Although China does not recognise same-sex marriage, the couple (who call each other "big treasure" and "little treasure") invited 25 of the friends they had made online to attend a symbolic ceremony.

One of the men wore a wedding dress and the couple shared traditional shots of Chinese spirit bajiu, Daqi.com reports.

However, the couple had to cut the broadcast of the ceremony short when "big treasure's" son interrupted the proceedings.

Global Times reports that they told the executive director of Parents, Friends, and Families of Lesbians and Gays (PFLAG) China: "We feel so upset and disgraced because the ceremony was interrupted by the son. He even beat the guests away. We are too upset to accept any interviews."

A user on the China Daily forum reported that the couple had said: "The wedding went well until my bastard son disrupted, he kicked over tables, chased away all the guests and humiliated us. A lot of friends online from Weibo and QQ who support us felt sad about it, all the broadcasting had to stop."
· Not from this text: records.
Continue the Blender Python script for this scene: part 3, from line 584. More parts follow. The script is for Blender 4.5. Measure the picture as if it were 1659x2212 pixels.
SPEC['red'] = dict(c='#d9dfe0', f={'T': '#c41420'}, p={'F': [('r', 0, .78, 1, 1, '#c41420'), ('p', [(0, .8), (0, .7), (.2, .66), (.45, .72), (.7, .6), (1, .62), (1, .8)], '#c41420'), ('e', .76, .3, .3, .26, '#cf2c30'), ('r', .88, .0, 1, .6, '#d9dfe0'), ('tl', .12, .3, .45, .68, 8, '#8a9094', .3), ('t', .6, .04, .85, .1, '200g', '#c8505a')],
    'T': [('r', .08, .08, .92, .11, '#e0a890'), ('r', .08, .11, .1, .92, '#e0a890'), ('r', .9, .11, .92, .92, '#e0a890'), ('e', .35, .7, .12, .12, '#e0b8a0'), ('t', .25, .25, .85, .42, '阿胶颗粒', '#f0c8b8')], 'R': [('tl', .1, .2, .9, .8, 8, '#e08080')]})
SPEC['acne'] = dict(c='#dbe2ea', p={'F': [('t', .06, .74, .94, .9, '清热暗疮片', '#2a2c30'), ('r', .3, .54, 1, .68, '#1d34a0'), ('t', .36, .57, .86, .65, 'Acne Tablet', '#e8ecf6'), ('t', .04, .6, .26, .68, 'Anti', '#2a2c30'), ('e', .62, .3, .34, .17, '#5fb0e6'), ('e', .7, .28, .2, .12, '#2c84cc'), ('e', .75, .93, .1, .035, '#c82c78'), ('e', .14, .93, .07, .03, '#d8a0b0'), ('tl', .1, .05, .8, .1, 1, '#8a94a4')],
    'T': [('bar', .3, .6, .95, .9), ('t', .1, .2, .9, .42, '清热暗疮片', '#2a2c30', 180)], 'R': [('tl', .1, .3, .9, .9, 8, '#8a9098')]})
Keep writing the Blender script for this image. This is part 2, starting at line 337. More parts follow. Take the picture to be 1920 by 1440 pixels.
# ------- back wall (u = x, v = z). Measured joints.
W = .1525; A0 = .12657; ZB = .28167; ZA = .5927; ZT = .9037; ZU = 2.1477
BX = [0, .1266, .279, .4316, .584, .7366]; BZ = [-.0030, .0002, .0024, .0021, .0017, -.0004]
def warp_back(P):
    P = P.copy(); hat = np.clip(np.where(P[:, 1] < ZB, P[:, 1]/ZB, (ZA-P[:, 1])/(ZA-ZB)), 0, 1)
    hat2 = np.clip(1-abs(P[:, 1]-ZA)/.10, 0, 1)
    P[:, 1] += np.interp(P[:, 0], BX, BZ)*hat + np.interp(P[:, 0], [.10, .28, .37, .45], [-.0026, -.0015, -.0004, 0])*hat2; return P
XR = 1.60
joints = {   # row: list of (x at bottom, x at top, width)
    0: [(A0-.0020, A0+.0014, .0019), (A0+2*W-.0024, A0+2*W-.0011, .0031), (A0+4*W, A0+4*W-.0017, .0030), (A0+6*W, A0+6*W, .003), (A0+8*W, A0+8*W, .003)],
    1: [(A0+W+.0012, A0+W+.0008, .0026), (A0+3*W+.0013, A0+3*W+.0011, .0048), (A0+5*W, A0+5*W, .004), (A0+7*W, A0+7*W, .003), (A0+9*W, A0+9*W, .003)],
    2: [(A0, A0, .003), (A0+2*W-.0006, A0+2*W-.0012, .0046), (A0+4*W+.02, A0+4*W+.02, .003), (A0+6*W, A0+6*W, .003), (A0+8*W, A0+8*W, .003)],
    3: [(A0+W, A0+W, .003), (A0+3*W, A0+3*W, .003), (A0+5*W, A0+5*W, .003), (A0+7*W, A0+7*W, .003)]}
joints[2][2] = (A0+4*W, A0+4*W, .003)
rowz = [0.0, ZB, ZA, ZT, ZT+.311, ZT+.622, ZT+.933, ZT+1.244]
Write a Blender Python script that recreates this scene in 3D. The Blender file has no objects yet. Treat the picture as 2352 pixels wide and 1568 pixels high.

"It's disappointing that outsiders can bless us but not our own son. The heartless child is sabotaging our happiness," they wrote on their blog.

The pair caught the public's eye after they uploaded a video of themselves on Weibo, in which they performed a karaoke duet.

The couple say they met in Beijing when the younger of the two delivered water to the house of the elder, a retired teacher.

"I got him an army coat for when it's cold and he sent me several bottles of water for free. I'm rich and he's a migrant worker. But I love him and he loves me," said the elder on his blog.

"There are different kinds of love in the world. You shouldn't oppose us. Don't stick to the old rules."

They decided to come out after being inspired by the Big Love pro-LGBT campaign in Hong Kong.